11 responses to “Supply and Demand Update 2 Dec”

  1. You also wrote this :

    “We suspect that this time, it’s a matter of price. We believe that when the price rises enough, this backwardation will subside.”

    and it appears you were wrong ?

    Am I misunderstood ?

  2. You deserve a good gloat. I appreciate your views on the precious metals and, more important, your courage in sticking to them. There’s a lot of noise in precious metals commentary and I find you cut through it rather well.

  3. Wanna go 2 for 2? GOFO is still negative out to 6 months according to LBMA.. POG=1255 within 10 days?

    Thanks for the reports – prefer your analysis to all the articles giving ‘reasons’ why it will move (rise).. “Chinese demand/Ebola/War/$Crash/Chinese demand/War etc..”

    All the best,

  4. Thanks for the comments.

    petter: It is important to emphasize that not every move is forecast by the basis. Also silver and gold tend to behave similarly.

    RD: The price rose a bit and the backwardation mostly subsided.

    wmbates: Thank you!

    Muisic: I could easily believe the price of gold will hit 1255 but it could be tomorrow or next month.

  5. Dr. Weiner:

    What drives the long term price of gold from $250 to $1923 back to $1,142? What are the primary drivers now? Why isn’t the price $400 or $2,500?

    1. We should search around the jude wanniski targeting of a gold price. If the theory is deployed what would be the good price to target ? : the one where the hedging of gold is implemented by the mines. I think it could be a good idea to search when hedging starts really to pick up , is there any indicator about hedging ?

      One other question to Dr Weiner, how is the mechanics of your basis : how many points do you have a day ? do you do it at regular time or in continue

  6. Keith, great analysis, as usual. Someday, I hope to be able to make a substantive comment about your content, but that day is not today.

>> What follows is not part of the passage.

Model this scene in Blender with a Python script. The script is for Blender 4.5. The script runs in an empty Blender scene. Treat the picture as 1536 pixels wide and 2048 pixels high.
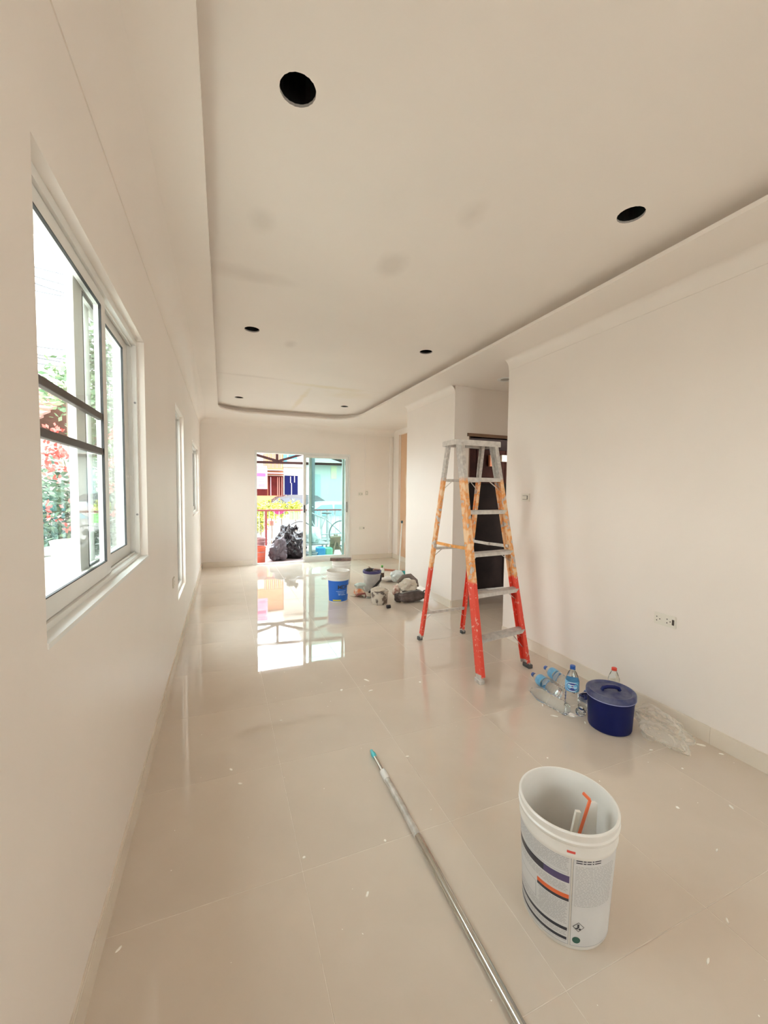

    There is a problem with your web page template or style sheet that has been bugging me for a long time, and on today’s article, the problem has gotten much worse. Today’s text is overwritten by 5 pair of opening quotation marks in a very large font — I estimate that it might be 60 points. I am using Internet Explorer 11.

    Today I could read your text, for the most part, despite the overlying quotation marks. In the past, I have had to resort to viewing the source for the page in order to be able to read it.

  7. Keith,
    I’m glad you followed up promptly after Monday’s trading, whether to gloat (because you were right it took a price move to knock back the co-basis) or to tone down (because “this is serious” may have overstated Friday’s lesson).

    Friday after Thanksgiving was not fully attended by all the market players. Let’s just say that those holding gold were also holding their vacation time and probably for the same psychological benefits.

    So Friday’s data were Telling, but not particularly Significant. Here is how I summarized your analysis to my favorite “markets are efficient; bubbles do not exist” skeptic:
    “[Friday] demonstrated that inefficiencies are latent in all markets. They are usually hard to observe, unless you’re a specialist (the arbitrageur tuned in to the least crack in a price spread). But on days like Friday, when those guys kick back, the spreads are magnified so that we all can see. How wide and in which direction the spreads open up indicates the stored “pressure” in the bubble. Think of it like a ship whose sails have to kept in trim, when some of the crew drop out the more rigid set of the sail makes the ship react more directly to the prevailing wind.

    Events like this validate the core Austrian explanation for the forces that keep markets efficient. Lack of human action makes them dramatically less efficient. That teachable moment would be crystal clear if your charts included volume data as well.